D’autres, n’en pouvant plus de la pauvreté, partent loin de chez eux, dans l’espoir d’une vie meilleure, conscients qu’être analphabète ou illettré dans un pays industrialisé est encore plus difficile. S’ils ont choisi l’Occident, qu’ils viennent d’Afrique, d’Asie ou de ce qu’on appelle encore l’Europe de l’Est, les migrants sont immédiatement confrontés à la langue écrite de leur pays d’accueil. Dès leur arrivée, ils peuvent s’inscrire à des cours publics d’alphabétisation. Une meilleure maîtrise de la langue leur permettra de faire face aux démarches administratives, de connaître leurs droits et leurs devoirs dans leur pays d’accueil, d’élargir leurs compétences professionnelles, et de s’assurer ainsi le bien-être escompté. Maîtriser la langue, c’est pouvoir mieux participer à la réussite des enfants. Dès leur arrivée, en effet, les migrants doivent leur faire intégrer le système scolaire, les lois sont strictes. En France, par exemple, «qu’ils soient français, migrants, francophones ou non francophones, tous les enfants sont soumis à l’obligation scolaire, car aucune distinction n’est faite entre élèves de nationalité française et de nationalité étrangère pour l’accès au service public de l’éducation, et ce, de l’âge de 6 ans à l’âge de 16 ans révolus. La personne qui n’inscrirait pas l’enfant dont il est responsable, recevrait une mise en demeure, et risquerait une amende qui peut être de 7500 €, et une peine de 6 mois d’emprisonnement». Parfois «sans papiers», les enfants sont à l’abri des poursuites judiciaires jusqu’à leur majorité, car «tous les enfants mineurs présents sur le territoire français doivent être scolarisés sans condition de régularité de séjour de leurs parents ou de leurs responsables légaux».
Cette obligation nécessite une prise en charge spécifique par l’Etat, bien sûr. Depuis les années 70, suite aux lois régissant le regroupement familial, des «classes d’accueil» existent au sein de nombreux établissements de l’Education nationale.
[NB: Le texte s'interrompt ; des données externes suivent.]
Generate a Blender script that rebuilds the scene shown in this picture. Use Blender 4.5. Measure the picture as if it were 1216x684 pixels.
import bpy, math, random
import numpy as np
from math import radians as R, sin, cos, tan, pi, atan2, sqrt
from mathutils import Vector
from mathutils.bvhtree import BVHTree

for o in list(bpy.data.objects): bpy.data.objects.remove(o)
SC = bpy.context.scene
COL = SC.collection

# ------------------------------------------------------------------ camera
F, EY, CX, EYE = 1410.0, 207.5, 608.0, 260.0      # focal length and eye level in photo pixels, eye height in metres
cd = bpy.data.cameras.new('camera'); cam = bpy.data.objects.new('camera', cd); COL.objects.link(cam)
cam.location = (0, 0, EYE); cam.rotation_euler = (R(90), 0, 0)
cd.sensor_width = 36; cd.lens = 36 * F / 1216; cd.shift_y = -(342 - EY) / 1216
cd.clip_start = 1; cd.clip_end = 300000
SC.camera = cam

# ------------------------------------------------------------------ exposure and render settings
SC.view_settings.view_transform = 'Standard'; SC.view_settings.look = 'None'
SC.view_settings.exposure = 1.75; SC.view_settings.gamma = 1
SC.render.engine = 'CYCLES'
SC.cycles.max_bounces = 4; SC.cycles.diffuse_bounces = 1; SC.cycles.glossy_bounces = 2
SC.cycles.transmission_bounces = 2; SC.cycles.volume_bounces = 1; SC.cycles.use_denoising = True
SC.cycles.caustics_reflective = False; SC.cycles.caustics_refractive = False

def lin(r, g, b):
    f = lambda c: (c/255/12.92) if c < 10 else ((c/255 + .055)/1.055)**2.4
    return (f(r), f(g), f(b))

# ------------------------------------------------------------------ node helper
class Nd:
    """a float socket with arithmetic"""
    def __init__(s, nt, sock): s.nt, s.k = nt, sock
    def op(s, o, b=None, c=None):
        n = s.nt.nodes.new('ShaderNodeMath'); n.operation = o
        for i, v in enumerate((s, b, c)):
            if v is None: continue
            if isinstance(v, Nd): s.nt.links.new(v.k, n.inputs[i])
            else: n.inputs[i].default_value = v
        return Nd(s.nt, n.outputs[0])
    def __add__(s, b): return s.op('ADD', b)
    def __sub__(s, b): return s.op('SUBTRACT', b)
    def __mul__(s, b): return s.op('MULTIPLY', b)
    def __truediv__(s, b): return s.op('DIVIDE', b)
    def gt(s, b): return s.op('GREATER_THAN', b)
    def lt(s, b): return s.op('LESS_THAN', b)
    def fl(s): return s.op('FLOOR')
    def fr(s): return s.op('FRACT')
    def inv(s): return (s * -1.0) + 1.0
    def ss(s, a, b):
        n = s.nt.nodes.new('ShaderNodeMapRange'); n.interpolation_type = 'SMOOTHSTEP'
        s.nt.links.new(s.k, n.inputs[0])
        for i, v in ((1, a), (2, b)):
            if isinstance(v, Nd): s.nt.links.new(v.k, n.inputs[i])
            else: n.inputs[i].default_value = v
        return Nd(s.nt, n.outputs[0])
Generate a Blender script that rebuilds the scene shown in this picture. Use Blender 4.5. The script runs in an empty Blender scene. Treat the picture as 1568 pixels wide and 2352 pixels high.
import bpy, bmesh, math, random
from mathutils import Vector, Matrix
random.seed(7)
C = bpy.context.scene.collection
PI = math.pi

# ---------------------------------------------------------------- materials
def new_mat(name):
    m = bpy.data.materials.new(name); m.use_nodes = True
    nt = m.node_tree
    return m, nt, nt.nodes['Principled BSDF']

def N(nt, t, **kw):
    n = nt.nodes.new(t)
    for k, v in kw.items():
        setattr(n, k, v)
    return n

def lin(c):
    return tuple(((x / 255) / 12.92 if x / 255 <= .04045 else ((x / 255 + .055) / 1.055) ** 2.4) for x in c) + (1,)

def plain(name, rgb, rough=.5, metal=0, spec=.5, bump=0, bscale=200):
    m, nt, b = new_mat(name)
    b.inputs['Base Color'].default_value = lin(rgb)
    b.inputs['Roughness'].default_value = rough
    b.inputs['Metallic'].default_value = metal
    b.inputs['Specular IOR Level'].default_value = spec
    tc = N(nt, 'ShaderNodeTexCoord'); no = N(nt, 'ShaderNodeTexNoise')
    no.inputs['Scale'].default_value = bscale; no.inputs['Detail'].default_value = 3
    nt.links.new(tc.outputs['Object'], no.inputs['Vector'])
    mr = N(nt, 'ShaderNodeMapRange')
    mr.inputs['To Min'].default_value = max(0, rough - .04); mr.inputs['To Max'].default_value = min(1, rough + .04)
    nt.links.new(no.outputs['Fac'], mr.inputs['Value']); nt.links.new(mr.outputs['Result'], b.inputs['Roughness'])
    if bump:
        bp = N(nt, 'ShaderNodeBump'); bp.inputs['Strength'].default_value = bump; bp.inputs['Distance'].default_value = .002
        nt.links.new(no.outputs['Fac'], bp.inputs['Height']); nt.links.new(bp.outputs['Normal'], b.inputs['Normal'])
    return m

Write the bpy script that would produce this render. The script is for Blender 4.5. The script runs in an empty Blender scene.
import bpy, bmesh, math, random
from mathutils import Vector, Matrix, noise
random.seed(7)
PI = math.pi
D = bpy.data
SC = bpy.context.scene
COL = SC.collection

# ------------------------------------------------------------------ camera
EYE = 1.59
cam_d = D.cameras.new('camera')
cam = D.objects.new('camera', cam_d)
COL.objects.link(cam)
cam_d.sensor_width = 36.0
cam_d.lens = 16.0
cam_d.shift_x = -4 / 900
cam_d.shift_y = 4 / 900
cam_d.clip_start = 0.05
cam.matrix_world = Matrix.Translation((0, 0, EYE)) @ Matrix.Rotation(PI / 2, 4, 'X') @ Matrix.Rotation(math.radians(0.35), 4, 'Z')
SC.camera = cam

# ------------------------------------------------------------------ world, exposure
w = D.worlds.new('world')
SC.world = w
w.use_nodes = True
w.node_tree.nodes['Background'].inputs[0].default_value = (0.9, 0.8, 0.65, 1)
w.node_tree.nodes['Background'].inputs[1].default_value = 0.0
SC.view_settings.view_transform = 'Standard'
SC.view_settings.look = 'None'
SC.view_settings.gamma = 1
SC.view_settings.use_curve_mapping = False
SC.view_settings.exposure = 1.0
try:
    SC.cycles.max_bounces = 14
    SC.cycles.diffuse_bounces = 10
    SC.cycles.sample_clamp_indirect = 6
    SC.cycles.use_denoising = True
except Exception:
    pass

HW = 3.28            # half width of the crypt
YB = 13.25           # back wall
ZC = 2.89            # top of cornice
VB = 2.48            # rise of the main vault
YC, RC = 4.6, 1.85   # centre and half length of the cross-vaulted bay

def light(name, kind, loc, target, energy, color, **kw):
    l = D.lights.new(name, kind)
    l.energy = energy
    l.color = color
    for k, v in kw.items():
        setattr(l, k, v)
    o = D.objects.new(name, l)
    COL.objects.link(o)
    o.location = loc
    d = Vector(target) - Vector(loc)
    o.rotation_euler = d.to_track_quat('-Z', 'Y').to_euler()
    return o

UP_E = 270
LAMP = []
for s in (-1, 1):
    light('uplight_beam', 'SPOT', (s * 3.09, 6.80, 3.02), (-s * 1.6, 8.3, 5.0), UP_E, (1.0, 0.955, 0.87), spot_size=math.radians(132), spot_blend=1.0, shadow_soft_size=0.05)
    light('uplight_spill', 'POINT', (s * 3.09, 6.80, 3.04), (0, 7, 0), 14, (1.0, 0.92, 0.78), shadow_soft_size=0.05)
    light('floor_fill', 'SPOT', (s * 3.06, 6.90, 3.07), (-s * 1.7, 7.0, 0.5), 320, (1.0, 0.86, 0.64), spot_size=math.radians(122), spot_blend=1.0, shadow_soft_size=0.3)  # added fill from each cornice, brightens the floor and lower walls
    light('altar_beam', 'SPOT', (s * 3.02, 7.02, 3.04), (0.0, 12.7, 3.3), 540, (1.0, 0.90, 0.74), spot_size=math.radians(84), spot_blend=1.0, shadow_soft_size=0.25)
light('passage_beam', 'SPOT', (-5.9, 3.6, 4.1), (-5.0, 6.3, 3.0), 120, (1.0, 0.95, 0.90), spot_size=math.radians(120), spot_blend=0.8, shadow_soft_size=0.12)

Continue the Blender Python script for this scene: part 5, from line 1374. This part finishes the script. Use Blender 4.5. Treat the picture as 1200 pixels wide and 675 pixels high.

Elles accueillent le jeune migrant, quelques soient le moment de son arrivée en France et son niveau de maîtrise de la langue, et visent à lui donner «la maîtrise du français comme langue de scolarisation, afin de lui permettre d’intégrer rapidement une classe de cursus ordinaire». Pour le jeune migrant, au-delà de l’apprentissage purement académique, la classe d’accueil est propice à l’initiation aux coutumes locales, souvent lointaines des siennes. C’est aussi un des lieux d’aide à la reconstruction personnelle car, parfois, il a subi des traumatismes suite à l’instabilité politique dans son pays d’origine.
Un des droits fondamentaux de l’enfant est la scolarisation. Les parents doivent en comprendre la nécessité vitale, pour leurs fillettes comme pour leurs fils. L’Etat doit en être le premier garant. Cependant, rien ne sert d’idéaliser un système, car, tout repose sur ceux qui sauront en bénéficier, à savoir, celles et ceux qui fourniront l’effort personnel indispensable, qu’ils soient enfants, adolescents ou adultes, au village comme au cœur d’une ville occidentale. L’alphabétisation et la scolarisation sont les conditions absolument nécessaires au développement d’un individu, donc à celui de tout un pays. Aucun responsable politique ne doit oublier de faire de l’instruction publique gratuite, pour jeunes et adultes, LA priorité absolue de son programme de (re)construction du pays. Il assurera ainsi la formation de citoyennes et citoyens qui connaîtront et défendront tous les droits inaliénables et fondamentaux, reconnus à chaque être humain. Instruits, toutes et tous pratiqueront leur liberté de pensée, de conscience et de religion, en toute connaissance de cause. Ils sauront quels sont leurs droits et leurs devoirs. Instruits, toutes et tous participeront au développement économique d’une société de paix, de tolérance et de liberté où il fait bon vivre, que ce soit au Mali ou ailleurs.